Friday, June 26, 2015

4/23/86, Wednesday

4/23/86, Wednesday

This morning, I spent about two hours washing clothes. I was hanging my clothes on the line when Carelia came out to join me. She was sweeping the walk and asked me to save her my soapy rinse water so she could wash the walkway with it. She puts the radio on and the voices of Mexican singer Juan Gabriel and Spanish movie star Rocio Durcal immediately suck us in. The song is Dejame Vivir, and it’s on heavy rotation. I've heard it everyday since I've been here. Suddenly Carelia is singing Rocio's part, asking her former lover to go away and leave her in peace. She walks over to me at the sink and gives me a pleading look as she sings in my face.

No tenemos ya mas nada que decirnos solo adiós…”

I surprise her by belting out Juan Gabriel's part.

"No no no yo no me resignare, no, a perderte nunca…

She cracks up and runs up the walkway, back to her broom.

I keep singing "aunque me castigues con este desprecio que sientes por mi…

It's a real musical now, so I continue with the song, begging her not to throw our love away. She comes back in on cue. 

Para ti no tengo amor, no tengo amor ni tengo nada…”

On the second verse she comes at me with the broom.

“Déjame vivir, porque no me comprendes que tu y yo…”

“No tienes nada nada nada nada nada?” 

“Que no, que no!”

We continue in this fashion going about our work as we sing. I hang the last of my clothes and hand her the bucket of leftover soapy rinse water. She makes like she's going to throw it at me and ends our little act with the lyric: "así es que déjame y vete ya!"

I duck into my room just as she splashes the soapy water on the walk, lathering it up with the broom. While singing duets is probably uncommon, singing aloud while doing chores is an everyday occurrence in this household. At least with Carelia and Lissette - they sing all the time, as loud as their lungs allow.

It's the same with the neighbors. You walk through the streets and hear singing coming from the open windows. Well, they're all open windows since few houses have glass panes. Their singing reminds me that art and music are about expression, not the impression you are going to make on others. Often, the singing is off key but it always makes me feel good to hear it, no matter what it sounds like. 

This is the first time I've had a musical laundry session but even without the duet, washing clothes in Esteli is so different from washing in L.A.. Here, the tangible reward of clean clothes is directly linked to the physical labor of scrubbing them. At home, you put the clothes in a washing machine and go do something else and you never have to focus on the act of washing except to measure out the detergent and set the temperature. You are free to go do a job where you can make more money so you can buy machines or services that separate labor from reward. I've come to understand that money is not as powerful here because there are not as many things to buy and when something is available, it is sold cheaply enough so that anyone can afford it. There’s less motivation to accumulate wealth. A lot of people share, trade and barter, making human relationships a kind of currency.

I'm not saying one way is better than the other, I'm not sure about that.
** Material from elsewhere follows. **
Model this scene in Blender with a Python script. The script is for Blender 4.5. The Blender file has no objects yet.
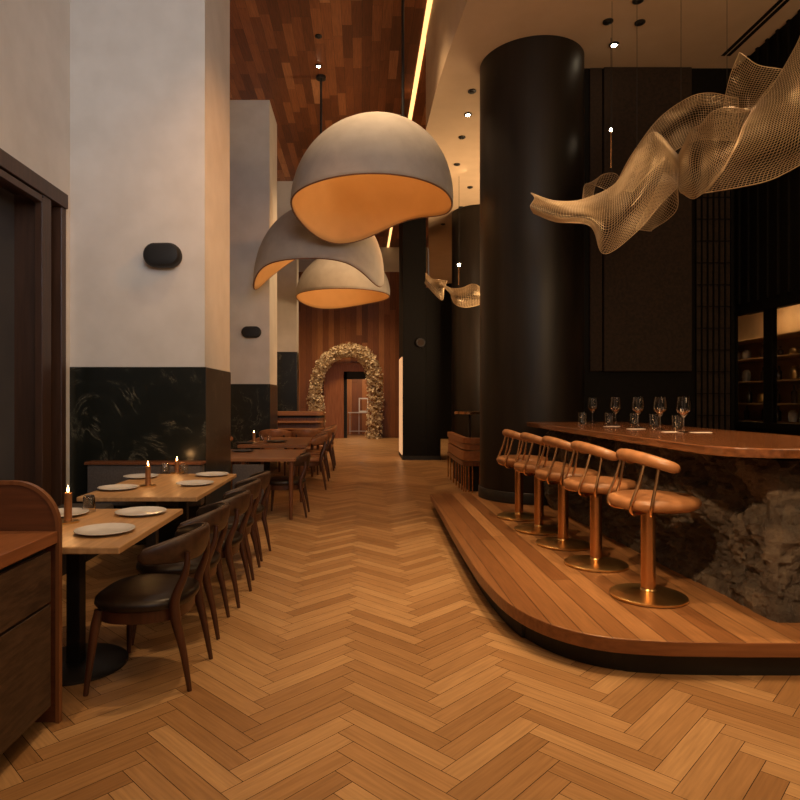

It's just another big difference between how things are here and how they are back home. I'm sure that if I had to use the washboard every day of my life, I might be willing to sell my soul to the devil for a washing machine...or maybe not, the devil drives a hard bargain. Hmm, have I already made this deal?

Another thing that's strange is that I often think of myself as socially awkward but here, I like interacting with people, slowing down and getting to know them. At home I'm always on a mission. If I go to the market, I don't want to chat with the clerk, I want to pay for my groceries and get out but here I talk to everyone.

Upon reflection: In case you're getting the wrong idea, you should know that I hate housework. I don't mind the process of doing it now and then but I hate that it feels like a Sisyphean task. Once complete, the satisfaction of accomplishing the job is very brief before it must be redone.

I've developed a bad habit of stopping for a fresco every time I pass the fresco shop. That's an average of four times a day, back and forth in the morning and back and forth after lunch. The nice thing is that you have to sit down and drink the fresco there because they don't pack them in baggies like posicles. So every Fresco turns into an opportunity to talk to someone. Everyone talks to everyone here. In fact, the fresco shop has turned out to be one of the best places to sit and interview people about the literacy campaign. I buy the fresco and they'll talk to me for an hour.